Question

Is $(\pi -{\displaystyle \frac{22}{7}})$ a rational number, an irrational number or zero?

Answer 1

Hint: We are given difference of two number as: $(\pi -{\displaystyle \frac{22}{7}})$. Firstly, identify whether the numbers are rational or irrational. Then identify if the difference is rational or rational.

Complete step-by-step solution:
As we know that: $\pi$ is an irrational number. It also represents the ratio of the circumference to the diameter of a circle.
Also, ${\displaystyle \frac{22}{7}}$ is a rational number because it is represented in the form of ${\displaystyle \frac{p}{q}}$
Now, we need to find the difference of both numbers $(\pi -{\displaystyle \frac{22}{7}})$ is rational or irrational.
Since we know that the sum or difference of a rational and irrational number is always irrational. Therefore, the difference of $(\pi -{\displaystyle \frac{22}{7}})$ is also an irrational number.

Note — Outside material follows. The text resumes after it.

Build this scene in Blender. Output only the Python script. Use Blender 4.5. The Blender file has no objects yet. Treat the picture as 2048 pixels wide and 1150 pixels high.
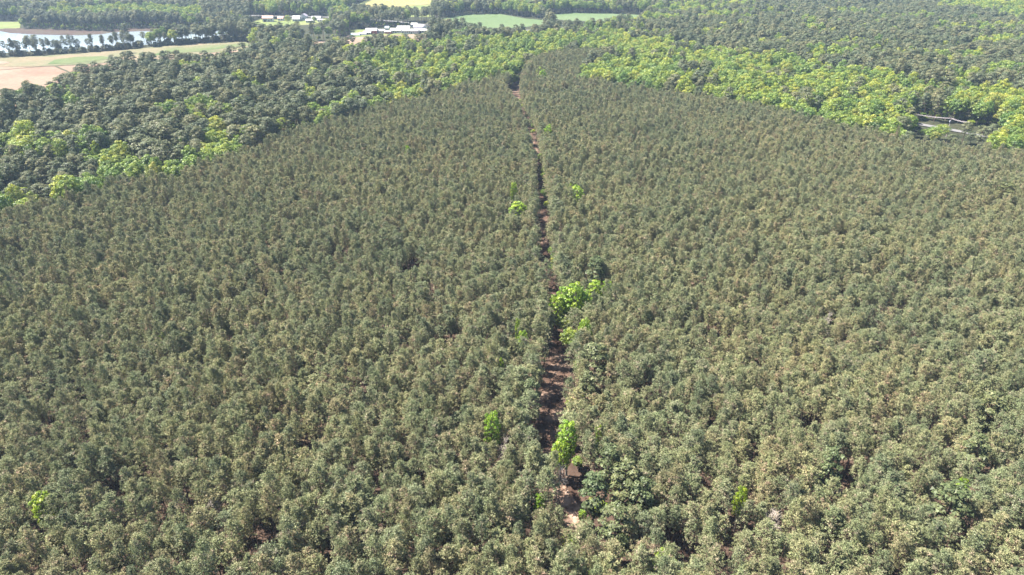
import bpy, math, random
import numpy as np
from mathutils import Vector, Matrix

random.seed(7)
RNG = np.random.default_rng(7)
S = bpy.context.scene
COL = S.collection

# ------------------------------------------------------------------ camera, sky, sun, exposure
H = 105.0
PITCH = math.radians(27.7)
FPX = 1365.0
cam_d = bpy.data.cameras.new('camera')
cam = bpy.data.objects.new('camera', cam_d)
COL.objects.link(cam)
cam.location = (0, 0, H)
cam.rotation_euler = (math.radians(90) - PITCH, 0, 0)
cam_d.sensor_width = 36.0
cam_d.lens = 36.0 * FPX / 2048.0
cam_d.clip_start = 0.5
cam_d.clip_end = 12000
S.camera = cam

SUN_AZ = math.radians(-78)      # measured from +Y towards +X
SUN_EL = math.radians(56)
world = bpy.data.worlds.new('World')
S.world = world
world.use_nodes = True
wn = world.node_tree
wn.nodes.clear()
sky = wn.nodes.new('ShaderNodeTexSky')
sky.sky_type = 'NISHITA'
sky.sun_disc = False
sky.sun_elevation = SUN_EL
sky.sun_rotation = SUN_AZ
sky.air_density = 1.0
sky.dust_density = 1.0
sky.ozone_density = 1.0
bg = wn.nodes.new('ShaderNodeBackground')
bg.inputs['Strength'].default_value = 0.05
wo = wn.nodes.new('ShaderNodeOutputWorld')
wn.links.new(sky.outputs[0], bg.inputs[0])
wn.links.new(bg.outputs[0], wo.inputs[0])

sun_d = bpy.data.lights.new('sun', 'SUN')
sun = bpy.data.objects.new('sun', sun_d)
COL.objects.link(sun)
sun_d.energy = 5.0
sun_d.angle = math.radians(0.53)
sun_d.color = (1.0, 0.935, 0.83)
sd = Vector((math.sin(SUN_AZ) * math.cos(SUN_EL), math.cos(SUN_AZ) * math.cos(SUN_EL), math.sin(SUN_EL)))
sun.rotation_euler = sd.to_track_quat('Z', 'Y').to_euler()
sun.location = (-300, 200, 400)

S.view_settings.view_transform = 'Standard'
S.view_settings.look = 'None'
S.view_settings.gamma = 1.0
S.view_settings.exposure = 2.1
S.view_settings.use_curve_mapping = False
S.cycles.max_bounces = 8
S.cycles.diffuse_bounces = 3
S.cycles.transmission_bounces = 3
S.cycles.volume_bounces = 1
S.cycles.sample_clamp_indirect = 5.0

# ------------------------------------------------------------------ place helpers
SP, CP = math.sin(PITCH), math.cos(PITCH)


def P(px, py, z=0.0):
    """survey point: spot on the plane at height z, metres"""
    a = (px - 1024) / FPX
    b = (575 - py) / FPX
    dx, dy, dz = a, CP + b * SP, -SP + b * CP
    t = (z - H) / dz
    return (dx * t, dy * t)


def project(x, y, z):
    rx, ry, rz = x, y, z - H
    d = ry * CP - rz * SP
    u = ry * SP + rz * CP
    return 1024 + FPX * rx / d, 575 - FPX * u / d, d


def poly(pts, z=0.0):
    return np.array([P(p[0], p[1], p[2] if len(p) > 2 else z) for p in pts])


def inside(pl, x, y):
    r = np.zeros(len(x), bool)
    n = len(pl)
    j = n - 1
    for i in range(n):
        xi, yi = pl[i]
        xj, yj = pl[j]
        c = ((yi > y) != (yj > y)) & (x < (xj - xi) * (y - yi) / (yj - yi + 1e-12) + xi)
        r ^= c
        j = i
    return r


def vnoise(x, y, scale, seed):
    """smooth value noise in world metres, 0..1"""
    r = np.random.default_rng(seed)
    T = r.random((256, 256))
    u = x / scale + 1000.0
    v = y / scale + 1000.0
    iu = np.floor(u).astype(int)
    iv = np.floor(v).astype(int)
    fu = u - iu
    fv = v - iv
    fu = fu * fu * (3 - 2 * fu)
    fv = fv * fv * (3 - 2 * fv)
    g = lambda a, b: T[a % 256, b % 256]
    return (g(iu, iv) * (1 - fu) + g(iu + 1, iv) * fu) * (1 - fv) + (g(iu, iv + 1) * (1 - fu) + g(iu + 1, iv + 1) * fu) * fv


# ------------------------------------------------------------------ materials
def new_mat(name):
    m = bpy.data.materials.new(name)
    m.use_nodes = True
    nt = m.node_tree
    nt.nodes.clear()
    out = nt.nodes.new('ShaderNodeOutputMaterial')
    return m, nt, out


def N(nt, t, **kw):
    n = nt.nodes.new(t)
    for k, v in kw.items():
        setattr(n, k, v)
    return n


def mixc(nt, fac, a, b, blend='MIX'):
    n = nt.nodes.new('ShaderNodeMix')
    n.data_type = 'RGBA'
    n.blend_type = blend
    for s, v in ((n.inputs[0], fac), (n.inputs[6], a), (n.inputs[7], b)):
        if hasattr(v, 'links'):
            nt.links.new(v, s)
        elif isinstance(v, (int, float)):
            s.default_value = v
        else:
            s.default_value = (*v, 1)
    return n.outputs[2]


def ramp(nt, fac, stops):
    r = nt.nodes.new('ShaderNodeValToRGB')
    e = r.color_ramp.elements
    while len(e) > 1:
        e.remove(e[-1])
    e[0].position = stops[0][0]
    e[0].color = (*stops[0][1], 1)
    for p, c in stops[1:]:
        k = e.new(p)
        k.color = (*c, 1)
    nt.links.new(fac, r.inputs[0])
    return r.outputs[0]


def noise(nt, scale, detail=4, rough=0.55, coord=None):
    n = nt.nodes.new('ShaderNodeTexNoise')
    n.inputs['Scale'].default_value = scale
    n.inputs['Detail'].default_value = detail
    n.inputs['Roughness'].default_value = rough
    if coord:
        nt.links.new(coord, n.inputs['Vector'])
    return n.outputs[0]


def ground_mat(name, stops, scale, fine, rough=0.95, rows=None):
    m, nt, out = new_mat(name)
    g = nt.nodes.new('ShaderNodeNewGeometry')
    pos = g.outputs['Position']
    a = noise(nt, scale, 5, 0.6, pos)
    c = ramp(nt, a, stops)
    b = noise(nt, fine, 5, 0.65, pos)
    c = mixc(nt, 0.55, c, ramp(nt, b, [(0.3, (0.45, 0.45, 0.45)), (0.7, (1, 1, 1))]), 'MULTIPLY')
    if rows:
        w = nt.nodes.new('ShaderNodeTexWave')
        w.inputs['Scale'].default_value = rows[0]
        w.inputs['Distortion'].default_value = 1.5
        w.inputs['Detail'].default_value = 2
        mp = nt.nodes.new('ShaderNodeMapping')
        mp.inputs['Rotation'].default_value = (0, 0, rows[1])
        nt.links.new(pos, mp.inputs[0])
        nt.links.new(mp.outputs[0], w.inputs[0])
        c = mixc(nt, rows[2], c, ramp(nt, w.outputs[1], [(0.2, (0.6, 0.6, 0.6)), (0.8, (1, 1, 1))]), 'MULTIPLY')
    p = nt.nodes.new('ShaderNodeBsdfPrincipled')
    nt.links.new(c, p.inputs['Base Color'])
    p.inputs['Roughness'].default_value = rough
    p.inputs['Specular IOR Level'].default_value = 0.1
    bp = nt.nodes.new('ShaderNodeBump')
    bp.inputs['Strength'].default_value = 0.6
    bp.inputs['Distance'].default_value = 0.2
    nt.links.new(b, bp.inputs['Height'])
    nt.links.new(bp.outputs[0], p.inputs['Normal'])
    nt.links.new(p.outputs[0], out.inputs[0])
    return m


def leaf_mat(name, stops, trans, tree_var, val=(0.65, 1.25), gloss=0.04, patch=0.6):
    """stops: colour by the clump tint; tree_var: colour multipliers by tree"""
    m, nt, out = new_mat(name)
    at = nt.nodes.new('ShaderNodeAttribute')
    at.attribute_name = 'tint'
    sep = nt.nodes.new('ShaderNodeSeparateColor')
    nt.links.new(at.outputs['Color'], sep.inputs[0])
    c = ramp(nt, sep.outputs[0], stops)
    oi = nt.nodes.new('ShaderNodeObjectInfo')
    tv = ramp(nt, oi.outputs['Random'], tree_var)
    c = mixc(nt, 1.0, c, tv, 'MULTIPLY')
    ge = nt.nodes.new('ShaderNodeNewGeometry')
    pn = noise(nt, 0.022, 3, 0.6, ge.outputs['Position'])
    c = mixc(nt, patch, c, ramp(nt, pn, [(0.36, (0.80, 0.87, 0.88)), (0.5, (1, 1, 1)), (0.64, (1.12, 1.07, 1.03))]), 'MULTIPLY')
    mr = nt.nodes.new('ShaderNodeMapRange')
    mr.inputs['To Min'].default_value = val[0]
    mr.inputs['To Max'].default_value = val[1]
    nt.links.new(sep.outputs[1], mr.inputs[0])
    hs = nt.nodes.new('ShaderNodeHueSaturation')
    nt.links.new(mr.outputs[0], hs.inputs['Value'])
    nt.links.new(c, hs.inputs['Color'])
    c = hs.outputs[0]
    d = nt.nodes.new('ShaderNodeBsdfDiffuse')
    t = nt.nodes.new('ShaderNodeBsdfTranslucent')
    nt.links.new(c, d.inputs[0])
    nt.links.new(c, t.inputs[0])
    mx = nt.nodes.new('ShaderNodeMixShader')
    mx.inputs[0].default_value = trans
    nt.links.new(d.outputs[0], mx.inputs[1])
    nt.links.new(t.outputs[0], mx.inputs[2])
    gl = nt.nodes.new('ShaderNodeBsdfGlossy')
    gl.inputs['Roughness'].default_value = 0.5
    m2 = nt.nodes.new('ShaderNodeMixShader')
    m2.inputs[0].default_value = gloss
    nt.links.new(mx.outputs[0], m2.inputs[1])
    nt.links.new(gl.outputs[0], m2.inputs[2])
    nt.links.new(m2.outputs[0], out.inputs[0])
    return m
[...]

Note: A rational number is a number that can be expressed as a fraction where both the numerator and the denominator in the fraction are integers. The denominator in a rational number cannot be zero. A rational number is expressed in the form of ${\displaystyle \frac{p}{q}}$, where $q\ne 0$. Their decimal expansion is finite or repeating decimals. Do not consider $\pi$ as ${\displaystyle \frac{22}{7}}$ and then write the result as 0, it will not be correct in this question. Irrational numbers are real numbers that can’t be written as a simple fraction. Their decimal expansion is non-finite or non-repeating decimals.